* [Stated exercise] Type out the material below exactly.

* [Material provided]
——

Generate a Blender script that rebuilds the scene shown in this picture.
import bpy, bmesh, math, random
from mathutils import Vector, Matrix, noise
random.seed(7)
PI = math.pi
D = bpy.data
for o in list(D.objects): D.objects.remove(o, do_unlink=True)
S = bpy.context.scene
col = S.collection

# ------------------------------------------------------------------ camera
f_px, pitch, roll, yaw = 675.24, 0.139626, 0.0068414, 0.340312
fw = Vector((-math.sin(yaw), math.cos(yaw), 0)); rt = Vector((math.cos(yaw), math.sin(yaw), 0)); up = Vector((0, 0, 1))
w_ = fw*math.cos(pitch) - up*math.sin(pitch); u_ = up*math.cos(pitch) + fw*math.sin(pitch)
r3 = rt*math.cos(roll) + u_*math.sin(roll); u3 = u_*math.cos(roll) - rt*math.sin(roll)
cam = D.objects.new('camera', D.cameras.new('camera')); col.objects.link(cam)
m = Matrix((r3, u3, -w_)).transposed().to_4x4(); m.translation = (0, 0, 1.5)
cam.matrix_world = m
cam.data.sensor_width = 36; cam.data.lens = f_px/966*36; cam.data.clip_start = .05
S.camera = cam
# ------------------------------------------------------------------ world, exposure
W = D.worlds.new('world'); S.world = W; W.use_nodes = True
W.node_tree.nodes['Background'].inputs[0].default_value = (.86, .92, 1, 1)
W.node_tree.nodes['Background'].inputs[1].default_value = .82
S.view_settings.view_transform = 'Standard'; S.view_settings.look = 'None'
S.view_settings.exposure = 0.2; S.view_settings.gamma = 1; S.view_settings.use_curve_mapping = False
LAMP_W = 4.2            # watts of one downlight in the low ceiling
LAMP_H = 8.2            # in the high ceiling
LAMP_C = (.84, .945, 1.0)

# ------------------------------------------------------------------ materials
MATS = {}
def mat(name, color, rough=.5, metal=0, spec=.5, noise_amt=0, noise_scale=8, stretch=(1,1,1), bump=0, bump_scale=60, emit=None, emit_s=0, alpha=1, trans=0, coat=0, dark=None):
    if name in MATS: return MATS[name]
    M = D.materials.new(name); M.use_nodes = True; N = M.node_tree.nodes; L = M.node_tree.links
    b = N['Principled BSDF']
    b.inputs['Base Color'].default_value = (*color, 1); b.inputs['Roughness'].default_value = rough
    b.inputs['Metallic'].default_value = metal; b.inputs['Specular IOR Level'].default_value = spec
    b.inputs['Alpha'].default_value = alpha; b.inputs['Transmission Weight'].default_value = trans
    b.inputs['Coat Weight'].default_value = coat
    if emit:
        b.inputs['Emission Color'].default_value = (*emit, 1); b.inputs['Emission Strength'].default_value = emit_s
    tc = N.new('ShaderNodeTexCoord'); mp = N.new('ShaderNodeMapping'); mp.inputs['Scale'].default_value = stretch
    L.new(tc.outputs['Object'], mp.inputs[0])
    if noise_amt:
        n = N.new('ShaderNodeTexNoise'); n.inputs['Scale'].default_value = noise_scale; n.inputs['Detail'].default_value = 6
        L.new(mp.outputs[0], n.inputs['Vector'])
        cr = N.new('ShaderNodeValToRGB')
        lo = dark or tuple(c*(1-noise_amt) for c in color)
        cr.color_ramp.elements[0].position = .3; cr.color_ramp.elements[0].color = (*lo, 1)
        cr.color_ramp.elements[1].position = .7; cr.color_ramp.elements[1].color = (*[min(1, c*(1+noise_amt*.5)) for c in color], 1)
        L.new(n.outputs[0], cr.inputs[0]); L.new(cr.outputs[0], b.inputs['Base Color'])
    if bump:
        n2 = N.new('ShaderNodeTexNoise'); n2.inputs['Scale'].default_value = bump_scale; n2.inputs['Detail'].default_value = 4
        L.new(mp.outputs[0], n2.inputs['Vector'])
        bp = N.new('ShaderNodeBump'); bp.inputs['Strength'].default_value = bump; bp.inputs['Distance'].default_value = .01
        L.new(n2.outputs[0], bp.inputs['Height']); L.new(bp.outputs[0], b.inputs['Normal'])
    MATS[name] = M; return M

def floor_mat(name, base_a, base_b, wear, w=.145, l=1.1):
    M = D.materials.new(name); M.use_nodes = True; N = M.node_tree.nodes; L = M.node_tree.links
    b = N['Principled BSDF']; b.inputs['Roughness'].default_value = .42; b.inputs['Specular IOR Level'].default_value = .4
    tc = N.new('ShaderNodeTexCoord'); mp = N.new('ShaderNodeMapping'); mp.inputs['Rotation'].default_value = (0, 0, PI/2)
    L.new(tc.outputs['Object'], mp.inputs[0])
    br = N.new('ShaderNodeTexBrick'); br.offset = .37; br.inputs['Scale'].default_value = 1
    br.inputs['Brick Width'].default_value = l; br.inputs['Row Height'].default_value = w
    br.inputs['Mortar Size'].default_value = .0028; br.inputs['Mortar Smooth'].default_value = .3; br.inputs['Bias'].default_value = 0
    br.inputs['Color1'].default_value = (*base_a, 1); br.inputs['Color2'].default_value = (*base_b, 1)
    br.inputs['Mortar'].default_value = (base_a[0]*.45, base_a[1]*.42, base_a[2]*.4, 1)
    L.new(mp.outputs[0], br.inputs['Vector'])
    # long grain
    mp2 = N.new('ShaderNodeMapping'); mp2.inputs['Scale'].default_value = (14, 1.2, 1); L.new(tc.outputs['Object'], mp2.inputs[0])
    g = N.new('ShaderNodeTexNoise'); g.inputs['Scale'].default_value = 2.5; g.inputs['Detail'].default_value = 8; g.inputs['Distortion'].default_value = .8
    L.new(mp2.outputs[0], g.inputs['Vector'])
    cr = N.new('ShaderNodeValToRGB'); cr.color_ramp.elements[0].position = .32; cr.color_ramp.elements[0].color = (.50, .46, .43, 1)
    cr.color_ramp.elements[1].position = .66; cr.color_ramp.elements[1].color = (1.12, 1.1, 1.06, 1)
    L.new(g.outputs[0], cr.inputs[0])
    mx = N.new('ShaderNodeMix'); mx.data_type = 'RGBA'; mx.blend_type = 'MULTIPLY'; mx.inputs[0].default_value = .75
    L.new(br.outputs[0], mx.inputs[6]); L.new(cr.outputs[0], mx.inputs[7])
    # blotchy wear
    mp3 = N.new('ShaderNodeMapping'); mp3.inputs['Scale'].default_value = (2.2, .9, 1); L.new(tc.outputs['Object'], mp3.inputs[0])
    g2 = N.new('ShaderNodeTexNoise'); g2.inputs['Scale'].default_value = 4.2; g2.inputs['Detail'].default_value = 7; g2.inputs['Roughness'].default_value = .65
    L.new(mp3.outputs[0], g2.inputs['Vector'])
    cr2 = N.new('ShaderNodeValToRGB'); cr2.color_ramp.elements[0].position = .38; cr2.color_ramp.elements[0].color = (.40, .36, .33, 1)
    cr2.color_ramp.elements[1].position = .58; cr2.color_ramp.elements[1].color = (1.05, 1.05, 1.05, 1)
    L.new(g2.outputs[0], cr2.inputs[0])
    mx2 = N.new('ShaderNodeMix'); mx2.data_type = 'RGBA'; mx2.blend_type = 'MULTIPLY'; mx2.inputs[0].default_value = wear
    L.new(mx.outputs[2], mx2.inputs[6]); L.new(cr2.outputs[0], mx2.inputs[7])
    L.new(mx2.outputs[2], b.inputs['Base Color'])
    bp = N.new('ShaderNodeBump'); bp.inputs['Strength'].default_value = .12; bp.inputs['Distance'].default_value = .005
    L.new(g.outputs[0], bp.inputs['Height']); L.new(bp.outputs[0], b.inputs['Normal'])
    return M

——

* [Finished task]
Generate a Blender script that rebuilds the scene shown in this picture.
import bpy, bmesh, math, random
from mathutils import Vector, Matrix, noise
random.seed(7)
PI = math.pi
D = bpy.data
for o in list(D.objects): D.objects.remove(o, do_unlink=True)
S = bpy.context.scene
col = S.collection

# ------------------------------------------------------------------ camera
f_px, pitch, roll, yaw = 675.24, 0.139626, 0.0068414, 0.340312
fw = Vector((-math.sin(yaw), math.cos(yaw), 0)); rt = Vector((math.cos(yaw), math.sin(yaw), 0)); up = Vector((0, 0, 1))
w_ = fw*math.cos(pitch) - up*math.sin(pitch); u_ = up*math.cos(pitch) + fw*math.sin(pitch)
r3 = rt*math.cos(roll) + u_*math.sin(roll); u3 = u_*math.cos(roll) - rt*math.sin(roll)
cam = D.objects.new('camera', D.cameras.new('camera')); col.objects.link(cam)
m = Matrix((r3, u3, -w_)).transposed().to_4x4(); m.translation = (0, 0, 1.5)
cam.matrix_world = m
cam.data.sensor_width = 36; cam.data.lens = f_px/966*36; cam.data.clip_start = .05
S.camera = cam
# ------------------------------------------------------------------ world, exposure
W = D.worlds.new('world'); S.world = W; W.use_nodes = True
W.node_tree.nodes['Background'].inputs[0].default_value = (.86, .92, 1, 1)
W.node_tree.nodes['Background'].inputs[1].default_value = .82
S.view_settings.view_transform = 'Standard'; S.view_settings.look = 'None'
S.view_settings.exposure = 0.2; S.view_settings.gamma = 1; S.view_settings.use_curve_mapping = False
LAMP_W = 4.2            # watts of one downlight in the low ceiling
LAMP_H = 8.2            # in the high ceiling
LAMP_C = (.84, .945, 1.0)

# ------------------------------------------------------------------ materials
MATS = {}
def mat(name, color, rough=.5, metal=0, spec=.5, noise_amt=0, noise_scale=8, stretch=(1,1,1), bump=0, bump_scale=60, emit=None, emit_s=0, alpha=1, trans=0, coat=0, dark=None):
    if name in MATS: return MATS[name]
    M = D.materials.new(name); M.use_nodes = True; N = M.node_tree.nodes; L = M.node_tree.links
    b = N['Principled BSDF']
    b.inputs['Base Color'].default_value = (*color, 1); b.inputs['Roughness'].default_value = rough
    b.inputs['Metallic'].default_value = metal; b.inputs['Specular IOR Level'].default_value = spec
    b.inputs['Alpha'].default_value = alpha; b.inputs['Transmission Weight'].default_value = trans
    b.inputs['Coat Weight'].default_value = coat
    if emit:
        b.inputs['Emission Color'].default_value = (*emit, 1); b.inputs['Emission Strength'].default_value = emit_s
    tc = N.new('ShaderNodeTexCoord'); mp = N.new('ShaderNodeMapping'); mp.inputs['Scale'].default_value = stretch
    L.new(tc.outputs['Object'], mp.inputs[0])
    if noise_amt:
        n = N.new('ShaderNodeTexNoise'); n.inputs['Scale'].default_value = noise_scale; n.inputs['Detail'].default_value = 6
        L.new(mp.outputs[0], n.inputs['Vector'])
        cr = N.new('ShaderNodeValToRGB')
        lo = dark or tuple(c*(1-noise_amt) for c in color)
        cr.color_ramp.elements[0].position = .3; cr.color_ramp.elements[0].color = (*lo, 1)
        cr.color_ramp.elements[1].position = .7; cr.color_ramp.elements[1].color = (*[min(1, c*(1+noise_amt*.5)) for c in color], 1)
        L.new(n.outputs[0], cr.inputs[0]); L.new(cr.outputs[0], b.inputs['Base Color'])
    if bump:
        n2 = N.new('ShaderNodeTexNoise'); n2.inputs['Scale'].default_value = bump_scale; n2.inputs['Detail'].default_value = 4
        L.new(mp.outputs[0], n2.inputs['Vector'])
        bp = N.new('ShaderNodeBump'); bp.inputs['Strength'].default_value = bump; bp.inputs['Distance'].default_value = .01
        L.new(n2.outputs[0], bp.inputs['Height']); L.new(bp.outputs[0], b.inputs['Normal'])
    MATS[name] = M; return M

def floor_mat(name, base_a, base_b, wear, w=.145, l=1.1):
    M = D.materials.new(name); M.use_nodes = True; N = M.node_tree.nodes; L = M.node_tree.links
    b = N['Principled BSDF']; b.inputs['Roughness'].default_value = .42; b.inputs['Specular IOR Level'].default_value = .4
    tc = N.new('ShaderNodeTexCoord'); mp = N.new('ShaderNodeMapping'); mp.inputs['Rotation'].default_value = (0, 0, PI/2)
    L.new(tc.outputs['Object'], mp.inputs[0])
    br = N.new('ShaderNodeTexBrick'); br.offset = .37; br.inputs['Scale'].default_value = 1
    br.inputs['Brick Width'].default_value = l; br.inputs['Row Height'].default_value = w
    br.inputs['Mortar Size'].default_value = .0028; br.inputs['Mortar Smooth'].default_value = .3; br.inputs['Bias'].default_value = 0
    br.inputs['Color1'].default_value = (*base_a, 1); br.inputs['Color2'].default_value = (*base_b, 1)
    br.inputs['Mortar'].default_value = (base_a[0]*.45, base_a[1]*.42, base_a[2]*.4, 1)
    L.new(mp.outputs[0], br.inputs['Vector'])
    # long grain
    mp2 = N.new('ShaderNodeMapping'); mp2.inputs['Scale'].default_value = (14, 1.2, 1); L.new(tc.outputs['Object'], mp2.inputs[0])
    g = N.new('ShaderNodeTexNoise'); g.inputs['Scale'].default_value = 2.5; g.inputs['Detail'].default_value = 8; g.inputs['Distortion'].default_value = .8
    L.new(mp2.outputs[0], g.inputs['Vector'])
    cr = N.new('ShaderNodeValToRGB'); cr.color_ramp.elements[0].position = .32; cr.color_ramp.elements[0].color = (.50, .46, .43, 1)
    cr.color_ramp.elements[1].position = .66; cr.color_ramp.elements[1].color = (1.12, 1.1, 1.06, 1)
    L.new(g.outputs[0], cr.inputs[0])
    mx = N.new('ShaderNodeMix'); mx.data_type = 'RGBA'; mx.blend_type = 'MULTIPLY'; mx.inputs[0].default_value = .75
    L.new(br.outputs[0], mx.inputs[6]); L.new(cr.outputs[0], mx.inputs[7])
    # blotchy wear
    mp3 = N.new('ShaderNodeMapping'); mp3.inputs['Scale'].default_value = (2.2, .9, 1); L.new(tc.outputs['Object'], mp3.inputs[0])
    g2 = N.new('ShaderNodeTexNoise'); g2.inputs['Scale'].default_value = 4.2; g2.inputs['Detail'].default_value = 7; g2.inputs['Roughness'].default_value = .65
    L.new(mp3.outputs[0], g2.inputs['Vector'])
    cr2 = N.new('ShaderNodeValToRGB'); cr2.color_ramp.elements[0].position = .38; cr2.color_ramp.elements[0].color = (.40, .36, .33, 1)
    cr2.color_ramp.elements[1].position = .58; cr2.color_ramp.elements[1].color = (1.05, 1.05, 1.05, 1)
    L.new(g2.outputs[0], cr2.inputs[0])
    mx2 = N.new('ShaderNodeMix'); mx2.data_type = 'RGBA'; mx2.blend_type = 'MULTIPLY'; mx2.inputs[0].default_value = wear
    L.new(mx.outputs[2], mx2.inputs[6]); L.new(cr2.outputs[0], mx2.inputs[7])
    L.new(mx2.outputs[2], b.inputs['Base Color'])
    bp = N.new('ShaderNodeBump'); bp.inputs['Strength'].default_value = .12; bp.inputs['Distance'].default_value = .005
    L.new(g.outputs[0], bp.inputs['Height']); L.new(bp.outputs[0], b.inputs['Normal'])
    return M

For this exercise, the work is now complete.